There are exceptions to that generalization, I’m sure. There are people out there who value the iPhone for reasons other than its aesthetics, and who view its battery problems as a critical flaw. The Smart Battery Case is Apple’s attempt to mollify that subgroup of customers without having to change the design of the phone itself. In short, it’s an attempt to offer something for everyone.

Offering something for everyone is a common strategy among the world’s largest companies. It allows them to capitalize on their design experience, brand recognition, supply chain, and distribution networks to sell their products to the widest possible audience. General Motors does it. Walmart does it. Samsung does it, and it’s a big reason why Samsung is the world leader in smartphone sales by volume.

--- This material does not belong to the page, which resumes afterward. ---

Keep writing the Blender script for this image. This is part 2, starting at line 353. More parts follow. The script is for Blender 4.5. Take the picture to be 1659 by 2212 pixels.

It’s also a big reason why Samsung is not the world leader in smartphone profits. Apple is, and the race isn’t close. According to Gartner, Samsung captured 24 percent of the global smartphone market in the first quarter of 2015, while Apple garnered 18 percent. In that same period, however, Apple reaped an astonishing 92 percent of the smartphone industry’s net profits.

Like General Motors, Walmart, and Samsung, Apple is among the world’s largest companies. Until recently, however, it hasn’t acted like one. Eschewing variety and comprehensiveness, it has focused on offering, in each of a few highly lucrative categories, just one iconic product that defines the market and sets the standard by which others are judged. That has allowed the company to focus all of its formidable resources on a single design problem and arrive at what it believes is an optimal solution for the typical Apple customer.

It’s never a perfect solution, mind you—there are always flaws. But, in the case of the iPod, the iPhone, and the iPad, it was good enough to thrill a large swath of the populace, generally occupying the higher end of the mass market. Apple was content to let its rivals fight over the remainder of the market, including niches that care deeply about particular features or specifications (say, USB ports, or a stylus, or, yes, battery life). It was a controversial strategy, but a brilliant one.

Signs of Apple’s cracking philosophy can be found beyond the battery case. For years the company sold just one iPhone at a time, with the only options being color and memory size. You didn’t buy an iPhone. You bought the iPhone. Apple now offers two different iPhone models, the 6s and the 6s Plus, and it’s rumored to be adding a third: the smaller, budget-oriented 6c. After years of keeping iPhones small, Apple changed direction with the 6 and went large. The bold move paid off. Now, however, the company has apparently decided that bigger isn’t always better after all. Why dictate to your customers when you can offer both and let them decide? 

Similarly, Apple famously deliberated over the ideal proportions for the original iPad. Then it introduced the iPad Mini. Now we have the iPad Pro, which is not only larger, but an entirely different sort of tablet—one optimized for work, not play, and best used with the help of a special keyboard and stylus. It’s as if the company is saying: “Oh, you prefer Microsoft’s vision of what a tablet ought to be? Well, we can do that too!”

The Apple Watch comes in even more shapes, sizes, colors, and materials, its bands ranging from cheap plastic to ultra-pricey gold. The face can be customized and personalized in numerous ways. All of which is a good thing if your goal is to appeal to as many different tastes as possible. Not so much if your goal is to build something iconic. 

It shouldn’t come as a surprise that these products have drawn mixed reviews and failed to ignite the popular imagination—nor that some, like the battery case, appear to be outright duds. 

What Apple used to understand is that you can’t have it both ways. You can build one legendary product, or a wide range of mostly pretty good ones. You can be loved by many and loathed by some, or you can be merely liked by all. Apple now seems to want to be liked. But it may be a little late for that—and, so far, the company doesn’t seem to be very good at it.